I recently met with Jenny Isler, a local organic gardening guru and supervisor of our Strawbery Banke Community Garden. Black Trumpet has always had a bed at Strawbery Banke, and members of my kitchen crew have always volunteered to plant, weed, and maintain that bed. This year, Sous Chef Mike—a really great guy—and Rounds Cook Carrie—a really great gal, are taking control of the garden, in part because I wasn’t obsessive-compulsive enough last year to map the placement of every seed in the raised bed. So far, I’m taking the hostile takeover of the garden pretty well, but I do hope Mike and Carrie will let me weed periodically as a gesture of goodwill. Something Jenny said to me has been resonating since we sat down: economic sustainability is the linchpin of ecologic sustainability. In other words, if the goal is to construct a locally sustainable farm-to-chef connection, the price has got to be right, especially when the purse strings are tight.
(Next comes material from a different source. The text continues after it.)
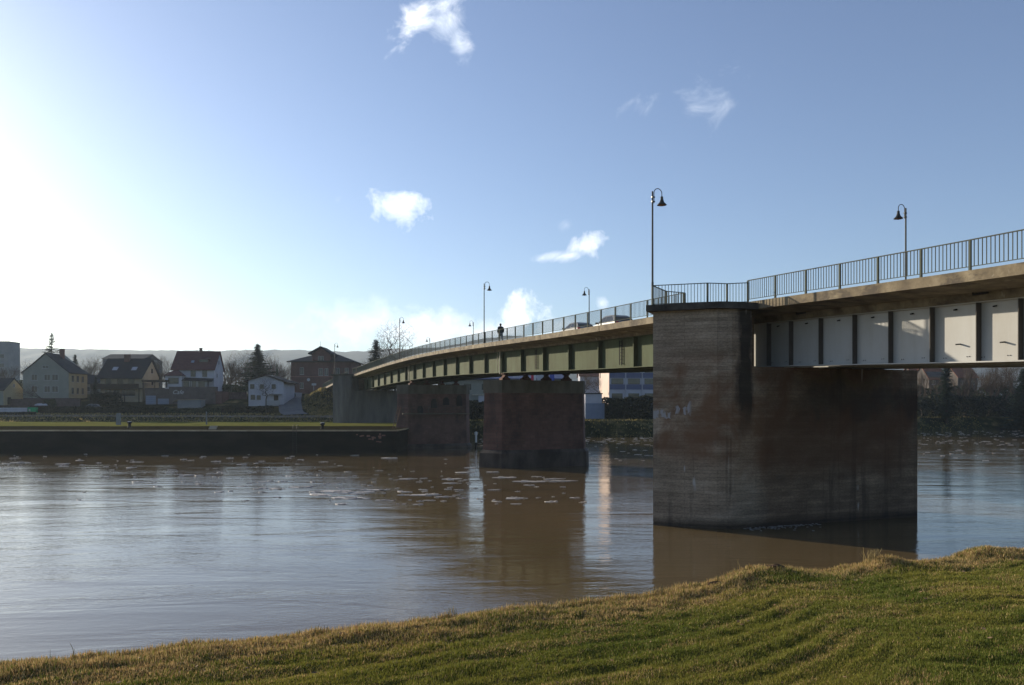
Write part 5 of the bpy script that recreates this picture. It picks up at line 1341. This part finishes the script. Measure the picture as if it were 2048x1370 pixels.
BIG = [(850,990,1.05),(905,958,.9),(715,985,1.1),(745,980,.8),(672,983,1.0),(1010,955,.9),(1060,963,1.0),(1120,962,.9),(700,996,.9),(640,990,.8),(780,916,1.0),(985,944,.7),(930,945,.8),(600,975,.7),(1105,958,.7),(40,925,.8),(560,938,.5)]
for px, py, s in BIG: spots.append((px,py,s))
while len(spots) < 295:
    px = rr.uniform(-20,1190); py = rr.uniform(908,1010)
    if rr.random() < dens(px,py): spots.append((px,py, rr.choice((.10,.15,.21,.30,.42))*rr.uniform(.7,1.3)))
pierpoly = [(E(73.8,s,0)+D*t) for s,t in ((0,-1),(10.8,-1),(10.8,4.4),(0,4.4))]
for px, py, s in spots:
    Y = F*ZC/(py-HOR); X = (px-1024)/F*Y
    if Y > 98.8 : continue
    ss, Ye = bridge_st(np.array(X), np.array(Y))
    if -1 < ss < 11.5 and 71.5 < Ye < 79.5: continue
    o = inst('ice_floe', rr.choice(FL), None, (X,Y,.0), rr.gauss(0,.35), (s*rr.uniform(1,1.8), s*rr.uniform(.6,1.1), .5+s*.3))
    tag(o, 'flat grey-white ice floe drifting on the brown river', 'ice floe', 'ice floes drifting on the river')
# distant drift ice on the right and beyond the piers: uncountable
m = MB(); rr = random.Random(77)
for i in range(1500):
    px = rr.uniform(960, 2150); 
    yb = float(np.interp((px-1024)/F*170, *byb))
    Y = rr.uniform(84, yb-1.5) if rr.random() < .75 else rr.uniform(120, yb-1)
    X = (px-1024)/F*Y; yb = float(np.interp(X,*byb))
    if Y > yb-1.2 or (X < -12 and Y > 98): continue
    if rr.random() > .25+.75*ssm(.45,.7,float(fbm(X*.05,Y*.18,3,6))*1.0+(.25 if Y > yb-26 else 0)): continue
    s = rr.uniform(.08,.28); 
    m.prism([(X+math.cos(a)*s*1.8*rr.uniform(.7,1.1), Y+math.sin(a)*s*rr.uniform(.7,1.1)) for a in (0,1.1,2.2,3.2,4.2,5.3)], -.01, .01+rr.uniform(0,.02))
o = m.build('drift_ice', MT['ice']); tag(o, 'loose drift ice along the far bank behind the piers', 'drift ice', kind='stuff')
m = MB()
for i in range(110):
    s = rr.uniform(-.8,3.6); t = -rr.expovariate(3.2)-.02; c = st(37.5, s, t); q = rr.uniform(.015,.05)
    m.prism([(c[0]+math.cos(a)*q*rr.uniform(1,2.2), c[1]+math.sin(a)*q) for a in (0,1.2,2.4,3.6,4.8)], -.004, .012+rr.uniform(0,.02))
o = m.build('foam', MT['foam']); tag(o, 'white foam at the foot of the near pier', 'foam', kind='stuff')

# ================================================================== SKY, SUN, HAZE, CAMERA
SUN_EL = R(14); SUN_AZ = R(51)     # azimuth left of the view direction
wd = bpy.data.worlds.new('World'); SC.world = wd; wd.use_nodes = True; nt = wd.node_tree
bg = nt.nodes['Background']; sky = N(nt, 'ShaderNodeTexSky', sky_type='NISHITA'); sky.sun_disc = False
sky.sun_elevation = SUN_EL; sky.sun_rotation = -SUN_AZ; sky.air_density = 1.0; sky.dust_density = .75; sky.ozone_density = 4.0; sky.altitude = 100
bg.inputs['Strength'].default_value = .115
tc = N(nt, 'ShaderNodeTexCoord'); sp = N(nt, 'ShaderNodeSeparateXYZ'); nt.links.new(tc.outputs['Generated'], sp.inputs[0])
az = maths(nt, 'ARCTAN2', sp.outputs['X'], sp.outputs['Y']); el = maths(nt, 'ARCSINE', sp.outputs['Z'])
def wn(scale, detail, rough, dist=0, sx=(1,1,1)):
    mp = N(nt,'ShaderNodeMapping'); mp.inputs['Scale'].default_value = sx; nt.links.new(tc.outputs['Generated'], mp.inputs[0])
    n = N(nt,'ShaderNodeTexNoise'); n.inputs['Scale'].default_value = scale; n.inputs['Detail'].default_value = detail; n.inputs['Roughness'].default_value = rough; n.inputs['Distortion'].default_value = dist
    nt.links.new(mp.outputs[0], n.inputs['Vector']); return n.outputs['Fac']
CW = 9.5
puff = wn(34, 12, .62, .25); puff2 = wn(9, 3, .5); wisp = wn(20, 12, .60, .5, (1,1,1.3))
puff = maths(nt, 'ADD', maths(nt,'MULTIPLY',puff,.65), maths(nt,'MULTIPLY',puff2,.35))
def cloud(px, py, rx, ry, rot=0, amp=2.2, sharp=1.6, op=1.0, nz=None):
    a0 = math.atan2((px-1024)/F, 1); e0 = math.atan2((HOR-py)/F, math.hypot(1,(px-1024)/F)); q = F*1.15
    da = maths(nt,'SUBTRACT',az,a0); de = maths(nt,'SUBTRACT',el,e0); c, s = math.cos(rot), math.sin(rot)
    u = maths(nt,'DIVIDE', maths(nt,'ADD', maths(nt,'MULTIPLY',da,c), maths(nt,'MULTIPLY',de,s)), rx/q)
    v = maths(nt,'DIVIDE', maths(nt,'SUBTRACT', maths(nt,'MULTIPLY',de,c), maths(nt,'MULTIPLY',da,s)), ry/q)
    dd = maths(nt,'SQRT', maths(nt,'ADD', maths(nt,'MULTIPLY',u,u), maths(nt,'MULTIPLY',v,v)))
    t = maths(nt,'ADD', maths(nt,'SUBTRACT',1,dd), maths(nt,'MULTIPLY', maths(nt,'SUBTRACT', nz or puff, .5), amp))
    return maths(nt,'MULTIPLY', maths(nt,'POWER', maths(nt,'MULTIPLY', t, sharp, True), 1.4 if nz else 1.0), op)
cl = [cloud(900,42,78,52,.9,3.6,.75,1.0,wisp), cloud(835,42,80,40,.35,4.6,.75,.95,wisp), cloud(918,84,36,58,.2,3.4,.8,.9,wisp), cloud(795,414,66,38,0,4.2,1.1,1), cloud(677,400,26,24,.9,6,.5,.5,wisp),
      cloud(1175,490,40,24,.5,4.5,.9,.8), cloud(1130,512,50,12,.1,4.5,.7,.6,wisp), cloud(1385,215,90,50,.35,5.5,.6,.42,wisp), cloud(1295,215,50,30,.8,5.5,.6,.42,wisp), cloud(1132,450,22,16,0,5,.6,.3,wisp),
      cloud(1040,626,60,44,.5,4.5,1.1,.9), cloud(985,662,100,36,.1,3.5,.9,.85), cloud(860,662,200,46,0,3.0,.9,.95), cloud(730,648,150,55,0,3.2,.7,.8), cloud(1120,650,80,22,.2,4.5,.6,.5), cloud(1203,608,16,22,0,4.5,.9,.6)]
f = cl[0]
for c in cl[1:]: f = maths(nt,'MAXIMUM', f, c)
shade = ramp(nt, wn(13, 8, .6), [(.40,(CW*.76,CW*.82,CW*.90)),(.56,(CW,CW*1.01,CW*1.03))])
hs = N(nt,'ShaderNodeHueSaturation'); hs.inputs['Saturation'].default_value = .86; hs.inputs['Hue'].default_value = .506; nt.links.new(sky.outputs['Color'], hs.inputs['Color'])
mixn = mixc(nt, f, hs.outputs['Color'], shade.outputs['Color'])
nt.links.new(mixn, bg.inputs['Color'])

sl = bpy.data.lights.new('sun', 'SUN'); sl.energy = 5.0; sl.angle = R(.53); sl.color = (1,.88,.70)
so = bpy.data.objects.new('sun', sl); COL.objects.link(so)
S = Vector((-math.sin(SUN_AZ)*math.cos(SUN_EL), math.cos(SUN_AZ)*math.cos(SUN_EL), math.sin(SUN_EL)))
so.rotation_euler = S.to_track_quat('Z','Y').to_euler(); so.location = (0,0,60)

USE_HAZE = True
if USE_HAZE:
    m = MB(); m.box(-4300,4300,-70,4300,-3.6,225); hz = m.build('haze', None if False else MT['foam']); hz.data.materials.clear()
    hm_ = bpy.data.materials.new('haze'); hm_.use_nodes = True; hn = hm_.node_tree; hn.nodes.clear()
    out = hn.nodes.new('ShaderNodeOutputMaterial'); pv = hn.nodes.new('ShaderNodeVolumePrincipled'); pv.inputs['Density'].default_value = .00013
    pv.inputs['Color'].default_value = (.72,.86,1,1); pv.inputs['Anisotropy'].default_value = .3
    hn.links.new(pv.outputs[0], out.inputs['Volume']); hz.data.materials.append(hm_); tag(hz, 'thin pale haze in the river valley air', 'haze', kind='stuff')

cam = bpy.data.cameras.new('camera'); co = bpy.data.objects.new('camera', cam); COL.objects.link(co)
co.location = (0,0,ZC); co.rotation_euler = (R(90),0,0); cam.sensor_width = 36; cam.lens = F/2048*36; cam.shift_y = (HOR-685)/2048
cam.clip_start = .1; cam.clip_end = 12000
SC.camera = co
SC.view_settings.view_transform = 'Standard'; SC.view_settings.look = 'None'; SC.view_settings.gamma = 1; SC.view_settings.exposure = .6
SC.cycles.max_bounces = 5; SC.cycles.diffuse_bounces = 2; SC.cycles.glossy_bounces = 3; SC.cycles.volume_bounces = 1; SC.cycles.transparent_max_bounces = 4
As an endnote (I hate to say “appendix,” because a pinkie-sized vestigial organ uselessly occupying valuable human gut space does nothing to promote further inquiry), we recently hosted a really cool event at our restaurant. On Sunday, March 8, Chef’s Collaborative and Slow Food conducted a seed-saving symposium of seacoast chefs and growers (alliteration, meet sibilance). The idea of the event was to get farmers and chefs together to brainstorm a “grow out” of heirloom seeds native to the Northeast, many of which are in danger of being hybridized or eliminated altogether from the agricultural family tree. At the end of the meeting, each farmer received a grocery bag full of seeds for the grow out. What this means to the consumer is that, soon, the farmer’s markets and restaurants will be featuring Thelma Sanders squash, Boothby Blond cucumber and cranberry shelling beans.
My plea for this year (besides the one that cries for everyone to remember that eating out at small, independent restaurants supports communities and keeps restaurants around) is to ask everyone I know to put a New England heirloom seed or two in their garden, even if they don’t have a garden. What you grow is part of who we are. It’s kind of like “You are what you eat,” but it’s more like “You eat what you are.”
Oh, and by the way, Happy 2nd Birthday, Black Trumpet! Thank you to all who have helped us outlive the average American restaurant.